━━ Records for this exercise
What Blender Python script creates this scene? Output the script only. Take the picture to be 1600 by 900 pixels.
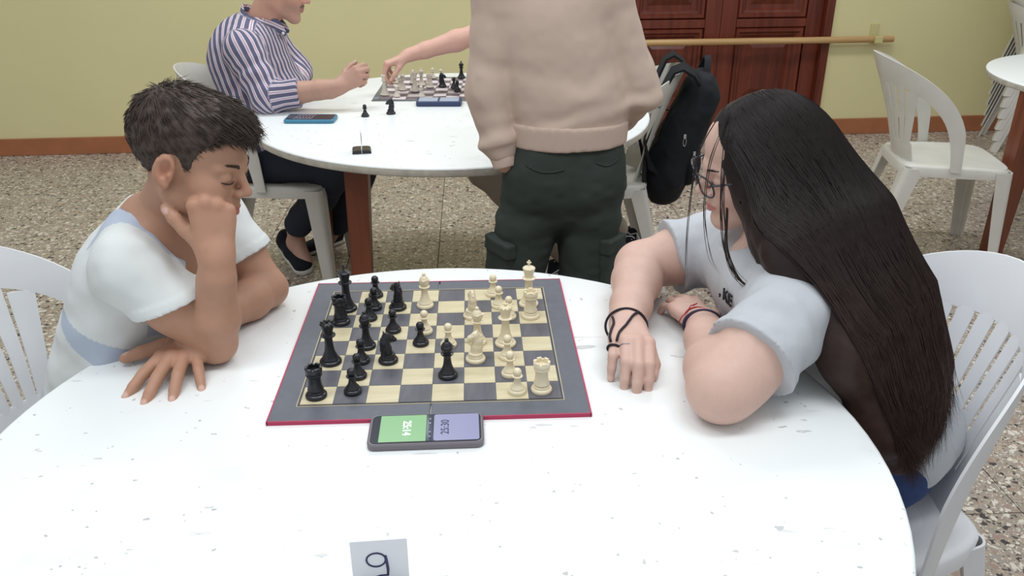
import bpy, math, random
import numpy as np
from mathutils import Vector, Matrix

random.seed(7); np.random.seed(7)
scene = bpy.context.scene
for o in list(bpy.data.objects): bpy.data.objects.remove(o)
COL = scene.collection
TZ = 0.74            # height of the table tops above the floor

# ---------------------------------------------------------------- camera
cam_data = bpy.data.cameras.new('camera')
cam = bpy.data.objects.new('camera', cam_data); COL.objects.link(cam)
cam.location = (0.0719, -1.3064, 0.7137 + TZ)
cam.rotation_euler = (1.1332, 0.0011, -0.0476)
cam_data.sensor_width = 36.0; cam_data.lens = 29.77
cam_data.clip_start = 0.02
scene.camera = cam

# ---------------------------------------------------------------- world and lights
world = bpy.data.worlds.new('world'); scene.world = world
world.use_nodes = True
bg = world.node_tree.nodes['Background']
bg.inputs[0].default_value = (0.93, 0.97, 1.0, 1); bg.inputs[1].default_value = 0.78

def ceiling_lamp(loc, size, power, color=(0.94, 0.98, 1.0), rotz=0):
    l = bpy.data.lights.new('ceiling_lamp_light', 'AREA'); l.shape = 'RECTANGLE'
    l.size, l.size_y = size; l.energy = power; l.color = color
    o = bpy.data.objects.new('ceiling_lamp_light', l); COL.objects.link(o)
    o.location = loc; o.rotation_euler = (0, 0, rotz)
    return o
# fluorescent fittings on the ceiling of the hall
ceiling_lamp((-0.75, -0.5, 2.95), (1.3, 0.45), 22)
ceiling_lamp((0.75, -0.35, 2.95), (1.3, 0.45), 22)
ceiling_lamp((-0.7, 2.2, 2.95), (1.3, 0.45), 30)
ceiling_lamp((1.5, 2.2, 2.95), (1.3, 0.45), 34)

vs = scene.view_settings
vs.view_transform = 'Standard'; vs.look = 'None'; vs.gamma = 1.0; vs.use_curve_mapping = False
vs.exposure = -0.25

# ---------------------------------------------------------------- helpers
def lin(r, g, b):
    f = lambda c: (c/255/12.92) if c/255 <= 0.04045 else ((c/255+0.055)/1.055)**2.4
    return (f(r), f(g), f(b), 1.0)

def mat(name, rgb, rough=0.5, spec=0.5, metal=0.0, noise=0.0, nscale=20.0, bump=0.0, bscale=200.0, attr=None, sss=0.0, sheen=0.0, coat=0.0, emit=0.0):
    m = bpy.data.materials.new(name); m.use_nodes = True
    nt = m.node_tree; N = nt.nodes; L = nt.links; b = N['Principled BSDF']
    c = lin(*rgb) if max(rgb) > 1.0 else (*rgb, 1)
    b.inputs['Base Color'].default_value = c
    b.inputs['Roughness'].default_value = rough
    b.inputs['Specular IOR Level'].default_value = spec
    b.inputs['Metallic'].default_value = metal
    if coat: b.inputs['Coat Weight'].default_value = coat
    if sheen: b.inputs['Sheen Weight'].default_value = sheen
    if sss:
        b.inputs['Subsurface Weight'].default_value = sss
        b.inputs['Subsurface Radius'].default_value = (0.012, 0.005, 0.003); b.inputs['Subsurface Scale'].default_value = 1.0
    src = None
    if attr:
        a = N.new('ShaderNodeAttribute'); a.attribute_name = attr; src = a.outputs['Color']
        L.new(src, b.inputs['Base Color'])
    if noise:
        tc = N.new('ShaderNodeNewGeometry'); nz = N.new('ShaderNodeTexNoise'); nz.inputs['Scale'].default_value = nscale
        nz.inputs['Detail'].default_value = 4
        L.new(tc.outputs['Position'], nz.inputs['Vector'])
        mr = N.new('ShaderNodeMapRange'); mr.inputs['From Min'].default_value = 0.25; mr.inputs['From Max'].default_value = 0.75
        mr.inputs['To Min'].default_value = 1-noise; mr.inputs['To Max'].default_value = 1+noise
        L.new(nz.outputs['Fac'], mr.inputs['Value'])
        mx = N.new('ShaderNodeMix'); mx.data_type = 'RGBA'; mx.blend_type = 'MULTIPLY'; mx.inputs['Factor'].default_value = 1
        if src: L.new(src, mx.inputs['A'])
        else: mx.inputs['A'].default_value = c
        L.new(mr.outputs['Result'], mx.inputs['B'])
        L.new(mx.outputs['Result'], b.inputs['Base Color'])
    if bump:
        tc2 = N.new('ShaderNodeNewGeometry'); n2 = N.new('ShaderNodeTexNoise'); n2.inputs['Scale'].default_value = bscale; n2.inputs['Detail'].default_value = 3
        L.new(tc2.outputs['Position'], n2.inputs['Vector'])
        bp = N.new('ShaderNodeBump'); bp.inputs['Strength'].default_value = bump; bp.inputs['Distance'].default_value = 0.002
        L.new(n2.outputs['Fac'], bp.inputs['Height']); L.new(bp.outputs['Normal'], b.inputs['Normal'])
    if emit:
        b.inputs['Emission Color'].default_value = c; b.inputs['Emission Strength'].default_value = emit
    return m

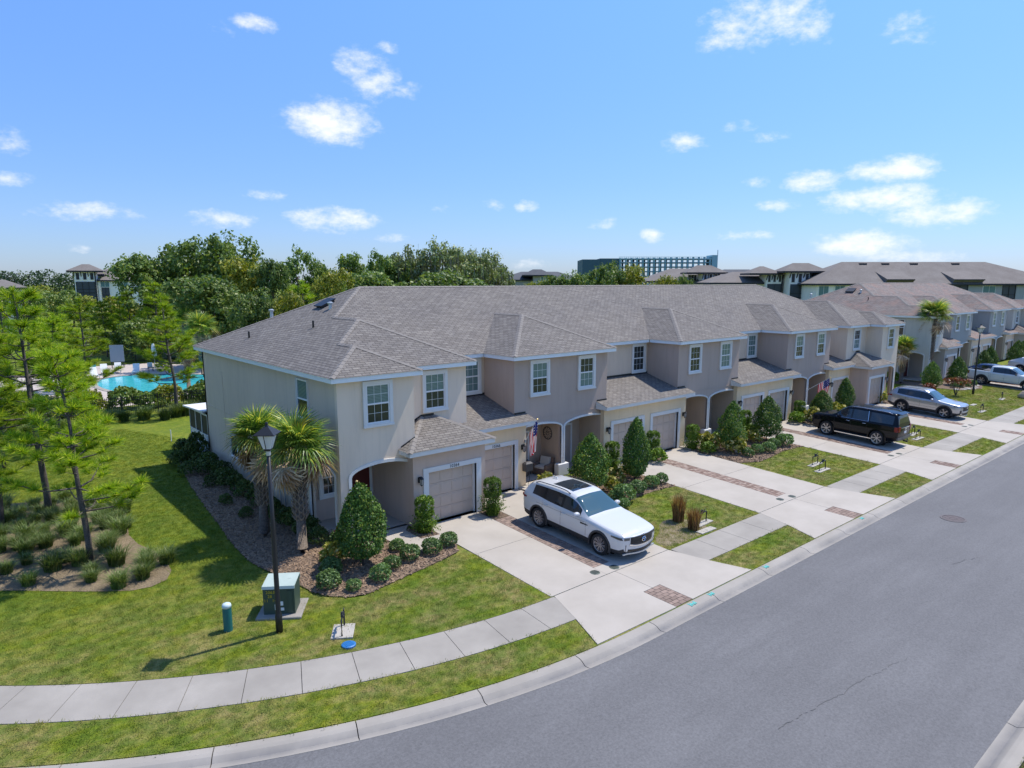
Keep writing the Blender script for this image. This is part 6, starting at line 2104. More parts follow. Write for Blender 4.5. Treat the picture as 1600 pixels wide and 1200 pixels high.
def det_black(root, t):
    L, W_ = t['L'], t['W']
    for s in (1, -1):
        t['strip']('headlight', s * .5, s * .9, lambda y: .95, lambda y: 1.06, LENSW, m=4)
        t['strip']('tail_light', s * .70, s * .92, lambda y: .98, lambda y: 1.26, LENSR, 'rear', m=3)
        t['wrap']('tail_light', s, L - .22, L - .02, lambda u: .98, lambda u: 1.24, LENSR)
        MB().box(s * .98 - .07, s * .98 + .07, -1.05, 1.15, .35, .39).build('running_board', MT['chrome'], root)
        # bright trim round the side glass
        m = MB(); m.tube([(s * (t['side'](x, t['belt'](x)) + .005), x - L / 2, t['belt'](x) + .012) for x in np.linspace(1.5, 3.46, 10)], .012, 5)
        x = 3.46; zz = np.linspace(t['belt'](x) + .012, t['top'](x) - .12, 5); m.tube([(s * (t['side'](x, z) + .006), x - L / 2 + (z - zz[0]) * -.14, z) for z in zz], .02, 5)
        m.build('window_trim', MT['chrome'], root)
    t['strip']('grille', -.62, .62, lambda y: .66, lambda y: 1.0, MT['chrome'])
    t['strip']('chrome_strip', -.62, .62, lambda y: 1.16, lambda y: 1.20, MT['chrome'], 'rear')
    t['strip']('bumper', -.95, .95, lambda y: .50, lambda y: .66, MT['greychrome'], 'rear', .03)
    t['strip']('licence_plate', -.16, .16, lambda y: .84, lambda y: .98, MT['white'], 'rear')
    t['strip']('emblem', -.10, .10, lambda y: 1.06, lambda y: 1.12, MT['chrome'], 'rear')
    # tow hitch below the rear bumper
    MB().box(-.05, .05, L / 2, L / 2 + .25, .36, .44).lathe([(.02, 0), (.02, .08), (.035, .1), (.03, .14)], 8, (0, L / 2 + .22, .42)).build('tow_hitch', MT['black'], root)
    MB().prism([(-.6, L / 2 - .34, 1.94), (.6, L / 2 - .34, 1.94), (.56, L / 2 - .04, 1.90), (-.56, L / 2 - .04, 1.90)], (0, 0, .035)).build('spoiler', BLACKP, root)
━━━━
** What is being asked **
Print each entry shown above with exact wording and no pictures.

** Result **
What Blender Python script creates this scene? Output the script only. Take the picture to be 1600 by 900 pixels.
import bpy, math, random
import numpy as np
from mathutils import Vector, Matrix

random.seed(7); np.random.seed(7)
scene = bpy.context.scene
for o in list(bpy.data.objects): bpy.data.objects.remove(o)
COL = scene.collection
TZ = 0.74            # height of the table tops above the floor

# ---------------------------------------------------------------- camera
cam_data = bpy.data.cameras.new('camera')
cam = bpy.data.objects.new('camera', cam_data); COL.objects.link(cam)
cam.location = (0.0719, -1.3064, 0.7137 + TZ)
cam.rotation_euler = (1.1332, 0.0011, -0.0476)
cam_data.sensor_width = 36.0; cam_data.lens = 29.77
cam_data.clip_start = 0.02
scene.camera = cam

# ---------------------------------------------------------------- world and lights
world = bpy.data.worlds.new('world'); scene.world = world
world.use_nodes = True
bg = world.node_tree.nodes['Background']
bg.inputs[0].default_value = (0.93, 0.97, 1.0, 1); bg.inputs[1].default_value = 0.78

def ceiling_lamp(loc, size, power, color=(0.94, 0.98, 1.0), rotz=0):
    l = bpy.data.lights.new('ceiling_lamp_light', 'AREA'); l.shape = 'RECTANGLE'
    l.size, l.size_y = size; l.energy = power; l.color = color
    o = bpy.data.objects.new('ceiling_lamp_light', l); COL.objects.link(o)
    o.location = loc; o.rotation_euler = (0, 0, rotz)
    return o
# fluorescent fittings on the ceiling of the hall
ceiling_lamp((-0.75, -0.5, 2.95), (1.3, 0.45), 22)
ceiling_lamp((0.75, -0.35, 2.95), (1.3, 0.45), 22)
ceiling_lamp((-0.7, 2.2, 2.95), (1.3, 0.45), 30)
ceiling_lamp((1.5, 2.2, 2.95), (1.3, 0.45), 34)

vs = scene.view_settings
vs.view_transform = 'Standard'; vs.look = 'None'; vs.gamma = 1.0; vs.use_curve_mapping = False
vs.exposure = -0.25

# ---------------------------------------------------------------- helpers
def lin(r, g, b):
    f = lambda c: (c/255/12.92) if c/255 <= 0.04045 else ((c/255+0.055)/1.055)**2.4
    return (f(r), f(g), f(b), 1.0)

def mat(name, rgb, rough=0.5, spec=0.5, metal=0.0, noise=0.0, nscale=20.0, bump=0.0, bscale=200.0, attr=None, sss=0.0, sheen=0.0, coat=0.0, emit=0.0):
    m = bpy.data.materials.new(name); m.use_nodes = True
    nt = m.node_tree; N = nt.nodes; L = nt.links; b = N['Principled BSDF']
    c = lin(*rgb) if max(rgb) > 1.0 else (*rgb, 1)
    b.inputs['Base Color'].default_value = c
    b.inputs['Roughness'].default_value = rough
    b.inputs['Specular IOR Level'].default_value = spec
    b.inputs['Metallic'].default_value = metal
    if coat: b.inputs['Coat Weight'].default_value = coat
    if sheen: b.inputs['Sheen Weight'].default_value = sheen
    if sss:
        b.inputs['Subsurface Weight'].default_value = sss
        b.inputs['Subsurface Radius'].default_value = (0.012, 0.005, 0.003); b.inputs['Subsurface Scale'].default_value = 1.0
    src = None
    if attr:
        a = N.new('ShaderNodeAttribute'); a.attribute_name = attr; src = a.outputs['Color']
        L.new(src, b.inputs['Base Color'])
    if noise:
        tc = N.new('ShaderNodeNewGeometry'); nz = N.new('ShaderNodeTexNoise'); nz.inputs['Scale'].default_value = nscale
        nz.inputs['Detail'].default_value = 4
        L.new(tc.outputs['Position'], nz.inputs['Vector'])
        mr = N.new('ShaderNodeMapRange'); mr.inputs['From Min'].default_value = 0.25; mr.inputs['From Max'].default_value = 0.75
        mr.inputs['To Min'].default_value = 1-noise; mr.inputs['To Max'].default_value = 1+noise
        L.new(nz.outputs['Fac'], mr.inputs['Value'])
        mx = N.new('ShaderNodeMix'); mx.data_type = 'RGBA'; mx.blend_type = 'MULTIPLY'; mx.inputs['Factor'].default_value = 1
        if src: L.new(src, mx.inputs['A'])
        else: mx.inputs['A'].default_value = c
        L.new(mr.outputs['Result'], mx.inputs['B'])
        L.new(mx.outputs['Result'], b.inputs['Base Color'])
    if bump:
        tc2 = N.new('ShaderNodeNewGeometry'); n2 = N.new('ShaderNodeTexNoise'); n2.inputs['Scale'].default_value = bscale; n2.inputs['Detail'].default_value = 3
        L.new(tc2.outputs['Position'], n2.inputs['Vector'])
        bp = N.new('ShaderNodeBump'); bp.inputs['Strength'].default_value = bump; bp.inputs['Distance'].default_value = 0.002
        L.new(n2.outputs['Fac'], bp.inputs['Height']); L.new(bp.outputs['Normal'], b.inputs['Normal'])
    if emit:
        b.inputs['Emission Color'].default_value = c; b.inputs['Emission Strength'].default_value = emit
    return m

Keep writing the Blender script for this image. This is part 6, starting at line 2104. More parts follow. Write for Blender 4.5. Treat the picture as 1600 pixels wide and 1200 pixels high.
def det_black(root, t):
    L, W_ = t['L'], t['W']
    for s in (1, -1):
        t['strip']('headlight', s * .5, s * .9, lambda y: .95, lambda y: 1.06, LENSW, m=4)
        t['strip']('tail_light', s * .70, s * .92, lambda y: .98, lambda y: 1.26, LENSR, 'rear', m=3)
        t['wrap']('tail_light', s, L - .22, L - .02, lambda u: .98, lambda u: 1.24, LENSR)
        MB().box(s * .98 - .07, s * .98 + .07, -1.05, 1.15, .35, .39).build('running_board', MT['chrome'], root)
        # bright trim round the side glass
        m = MB(); m.tube([(s * (t['side'](x, t['belt'](x)) + .005), x - L / 2, t['belt'](x) + .012) for x in np.linspace(1.5, 3.46, 10)], .012, 5)
        x = 3.46; zz = np.linspace(t['belt'](x) + .012, t['top'](x) - .12, 5); m.tube([(s * (t['side'](x, z) + .006), x - L / 2 + (z - zz[0]) * -.14, z) for z in zz], .02, 5)
        m.build('window_trim', MT['chrome'], root)
    t['strip']('grille', -.62, .62, lambda y: .66, lambda y: 1.0, MT['chrome'])
    t['strip']('chrome_strip', -.62, .62, lambda y: 1.16, lambda y: 1.20, MT['chrome'], 'rear')
    t['strip']('bumper', -.95, .95, lambda y: .50, lambda y: .66, MT['greychrome'], 'rear', .03)
    t['strip']('licence_plate', -.16, .16, lambda y: .84, lambda y: .98, MT['white'], 'rear')
    t['strip']('emblem', -.10, .10, lambda y: 1.06, lambda y: 1.12, MT['chrome'], 'rear')
    # tow hitch below the rear bumper
    MB().box(-.05, .05, L / 2, L / 2 + .25, .36, .44).lathe([(.02, 0), (.02, .08), (.035, .1), (.03, .14)], 8, (0, L / 2 + .22, .42)).build('tow_hitch', MT['black'], root)
    MB().prism([(-.6, L / 2 - .34, 1.94), (.6, L / 2 - .34, 1.94), (.56, L / 2 - .04, 1.90), (-.56, L / 2 - .04, 1.90)], (0, 0, .035)).build('spoiler', BLACKP, root)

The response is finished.